Bringing Your Dog Home For The First Time

Bringing a new dog into the home is an exciting time for you and your family. If this is your first pet, and especially if you have children, emotions can be running even higher. Hopefully you’ve put a lot of research and planning into this moment and it is understandable to get caught up in the moment. Nonetheless, bringing a new dog into your home for the first time is still something you need to prepare for. After all, you’ve done so much preparation already, you wouldn’t want a few missteps at the finish line to derail your plans. This is also especially true when getting an ESA kit.

First, remember that dogs need boundaries, and in fact at the end of the day they’re much happier for it. Setting that tone starts from the moment you open your door to your new best friend.

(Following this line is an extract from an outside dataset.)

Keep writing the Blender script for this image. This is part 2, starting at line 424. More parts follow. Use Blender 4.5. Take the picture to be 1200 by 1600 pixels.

In fact, it starts even before you open your door. Picking up your new dog and going directly home, throwing open the door, and wildly celebrating with your family is cathartic, but it sends the message to the dog that everything in the home is his, and he can do whatever he pleases. Throughout the entire process it’s important that you remain calm and don’t overly excite your already nervous pet.

Instead, when you get out of the car, don’t go directly home at all. Be prepared with a leash, some treats, and bags, and take your little guy for a short walk around the neighborhood. This will calm the dog down while also helping him to familiarize himself with you and the area. It also exposes dogs to the new smells and sounds of your home – something you might not think twice about but are a very important part of how a dog acclimates to new settings.

When you finally do make it home – leave the leash on. This may seem counterintuitive, but it’s all part of the psychology of boundaries. Open the door and make sure you are the first one through the door. Then, make sure the new dog doesn’t just bound right in, but instead waits for your instruction. The message you are sending to your dog here is first, that you are in charge, and second, that certain behavior is expected in the home.

Lead the dog around the home on the leash, introducing him to all the different places, corners, and rooms. Again, you have to remember that this an entirely new, and perhaps scary place for your little friend. He needs to feel that he knows everything he can and that includes not just exploring, but also smelling a lot. Let this happen as naturally as possible so as not to overly excite the little guy.

If you’re really ahead of the curve, you’ll have set up a comfortable personal space for your new dog somewhere in the house. When you finally arrive at this space, you can take your furry friend off the leash and encourage him to settle down. Given how long this day has been, your new pet is likely very tired. That’s especially true if you’re dealing with a puppy. It’s likely that after all the commotion, your dog will simply want to lie down and relax quietly for some time. Don’t take it personally or think you’ve done a bad job. On the contrary, it’s the first sign of him feeling comfortable in his new space and he just needs some time to soak it all in. Soon enough, he’ll be so much a member of the family that you won’t even think twice!